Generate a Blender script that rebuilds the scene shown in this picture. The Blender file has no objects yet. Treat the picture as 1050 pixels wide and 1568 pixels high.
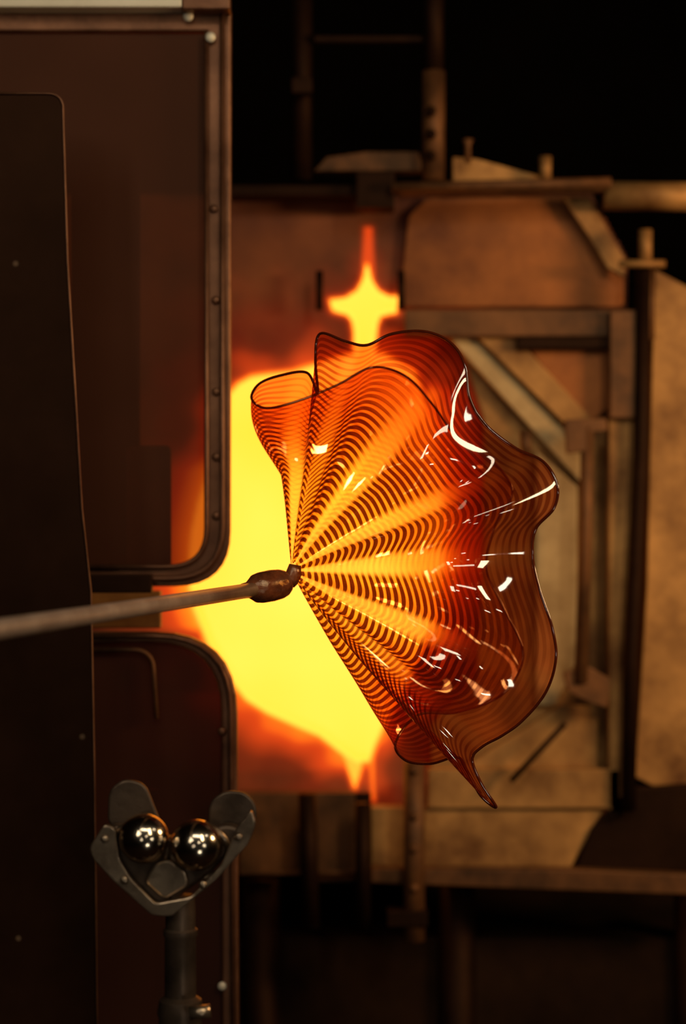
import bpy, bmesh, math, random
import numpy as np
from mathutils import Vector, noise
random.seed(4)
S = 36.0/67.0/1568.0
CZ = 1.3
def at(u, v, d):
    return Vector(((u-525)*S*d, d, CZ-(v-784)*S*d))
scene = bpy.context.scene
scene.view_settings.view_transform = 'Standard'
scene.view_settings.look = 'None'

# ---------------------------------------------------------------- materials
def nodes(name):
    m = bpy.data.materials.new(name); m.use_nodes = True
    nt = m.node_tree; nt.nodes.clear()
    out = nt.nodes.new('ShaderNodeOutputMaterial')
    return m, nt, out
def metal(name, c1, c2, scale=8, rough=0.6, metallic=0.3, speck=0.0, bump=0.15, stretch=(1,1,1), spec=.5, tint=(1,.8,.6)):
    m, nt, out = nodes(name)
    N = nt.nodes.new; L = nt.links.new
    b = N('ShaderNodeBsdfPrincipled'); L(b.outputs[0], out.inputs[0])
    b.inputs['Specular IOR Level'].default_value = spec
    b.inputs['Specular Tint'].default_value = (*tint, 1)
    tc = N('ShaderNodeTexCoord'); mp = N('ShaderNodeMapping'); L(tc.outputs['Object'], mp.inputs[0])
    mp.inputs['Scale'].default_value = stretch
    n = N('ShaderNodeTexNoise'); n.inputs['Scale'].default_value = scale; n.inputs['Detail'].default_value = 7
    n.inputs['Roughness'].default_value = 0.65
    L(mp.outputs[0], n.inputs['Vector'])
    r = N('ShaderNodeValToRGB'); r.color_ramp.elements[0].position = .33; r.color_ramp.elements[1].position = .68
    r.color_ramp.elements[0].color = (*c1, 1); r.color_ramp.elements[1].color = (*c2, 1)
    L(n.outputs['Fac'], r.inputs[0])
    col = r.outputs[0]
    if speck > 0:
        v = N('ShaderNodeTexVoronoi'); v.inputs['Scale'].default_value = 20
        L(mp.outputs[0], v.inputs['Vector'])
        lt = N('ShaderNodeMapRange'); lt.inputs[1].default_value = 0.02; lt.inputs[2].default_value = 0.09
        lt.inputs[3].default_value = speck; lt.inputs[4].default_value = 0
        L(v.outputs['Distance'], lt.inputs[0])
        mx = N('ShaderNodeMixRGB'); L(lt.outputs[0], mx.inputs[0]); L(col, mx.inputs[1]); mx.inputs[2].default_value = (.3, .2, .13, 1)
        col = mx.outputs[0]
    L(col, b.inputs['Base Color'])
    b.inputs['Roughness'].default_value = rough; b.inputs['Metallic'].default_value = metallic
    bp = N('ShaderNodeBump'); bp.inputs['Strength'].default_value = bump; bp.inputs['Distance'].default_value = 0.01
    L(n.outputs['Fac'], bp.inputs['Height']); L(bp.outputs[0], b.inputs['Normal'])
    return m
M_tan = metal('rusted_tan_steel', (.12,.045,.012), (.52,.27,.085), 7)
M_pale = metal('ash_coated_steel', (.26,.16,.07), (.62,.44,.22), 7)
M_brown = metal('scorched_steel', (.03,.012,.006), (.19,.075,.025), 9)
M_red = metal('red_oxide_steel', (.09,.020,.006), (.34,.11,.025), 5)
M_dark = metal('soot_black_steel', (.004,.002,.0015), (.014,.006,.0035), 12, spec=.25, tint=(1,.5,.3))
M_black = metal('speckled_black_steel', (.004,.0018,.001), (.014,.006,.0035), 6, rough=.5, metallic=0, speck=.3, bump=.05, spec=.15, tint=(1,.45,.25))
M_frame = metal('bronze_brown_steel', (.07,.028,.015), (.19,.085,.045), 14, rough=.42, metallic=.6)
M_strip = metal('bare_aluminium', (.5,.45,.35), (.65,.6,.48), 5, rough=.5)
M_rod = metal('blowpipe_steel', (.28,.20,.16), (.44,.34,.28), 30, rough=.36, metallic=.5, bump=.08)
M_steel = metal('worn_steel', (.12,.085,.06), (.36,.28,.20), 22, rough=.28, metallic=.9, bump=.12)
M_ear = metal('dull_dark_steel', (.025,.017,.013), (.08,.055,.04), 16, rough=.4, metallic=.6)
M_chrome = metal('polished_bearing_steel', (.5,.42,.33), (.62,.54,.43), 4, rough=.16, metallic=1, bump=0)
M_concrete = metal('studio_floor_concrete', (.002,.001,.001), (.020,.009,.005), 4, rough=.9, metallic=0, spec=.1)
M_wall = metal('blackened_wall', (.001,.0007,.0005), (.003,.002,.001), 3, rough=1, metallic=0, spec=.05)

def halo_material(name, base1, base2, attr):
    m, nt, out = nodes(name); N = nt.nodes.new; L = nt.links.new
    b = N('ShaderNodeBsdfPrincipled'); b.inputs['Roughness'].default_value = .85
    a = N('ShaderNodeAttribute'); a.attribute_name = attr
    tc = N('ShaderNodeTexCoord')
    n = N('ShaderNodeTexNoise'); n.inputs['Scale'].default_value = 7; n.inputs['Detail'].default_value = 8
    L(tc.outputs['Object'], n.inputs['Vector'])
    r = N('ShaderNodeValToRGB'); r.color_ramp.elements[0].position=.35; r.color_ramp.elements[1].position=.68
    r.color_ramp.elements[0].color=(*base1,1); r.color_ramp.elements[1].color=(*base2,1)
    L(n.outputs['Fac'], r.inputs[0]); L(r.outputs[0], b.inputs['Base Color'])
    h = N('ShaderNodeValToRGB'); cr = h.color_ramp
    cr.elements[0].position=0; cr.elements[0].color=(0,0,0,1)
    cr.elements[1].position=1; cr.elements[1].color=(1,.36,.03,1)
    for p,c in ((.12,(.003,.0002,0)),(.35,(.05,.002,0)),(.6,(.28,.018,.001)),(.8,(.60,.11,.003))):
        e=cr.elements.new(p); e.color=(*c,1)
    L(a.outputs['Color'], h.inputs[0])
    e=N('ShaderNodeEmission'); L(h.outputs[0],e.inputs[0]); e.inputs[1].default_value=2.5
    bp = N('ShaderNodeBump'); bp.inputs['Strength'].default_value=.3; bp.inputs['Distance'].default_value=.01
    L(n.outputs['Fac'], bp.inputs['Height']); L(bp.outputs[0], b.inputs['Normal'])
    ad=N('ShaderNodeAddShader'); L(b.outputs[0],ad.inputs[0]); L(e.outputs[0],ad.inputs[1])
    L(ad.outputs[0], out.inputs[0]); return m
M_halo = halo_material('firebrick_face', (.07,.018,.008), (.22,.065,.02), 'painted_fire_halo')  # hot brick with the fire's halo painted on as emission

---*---

Exercise brief ▸ Exact duplication is required for the lines above, from the line that contains "(.12,.045,.012), (.52,.27,.085), 7)" to the line that contains "(.03,.012,.006), (.19,.075,.025), 9)", inclusive; omit all others.

Reply ▸
M_tan = metal('rusted_tan_steel', (.12,.045,.012), (.52,.27,.085), 7)
M_pale = metal('ash_coated_steel', (.26,.16,.07), (.62,.44,.22), 7)
M_brown = metal('scorched_steel', (.03,.012,.006), (.19,.075,.025), 9)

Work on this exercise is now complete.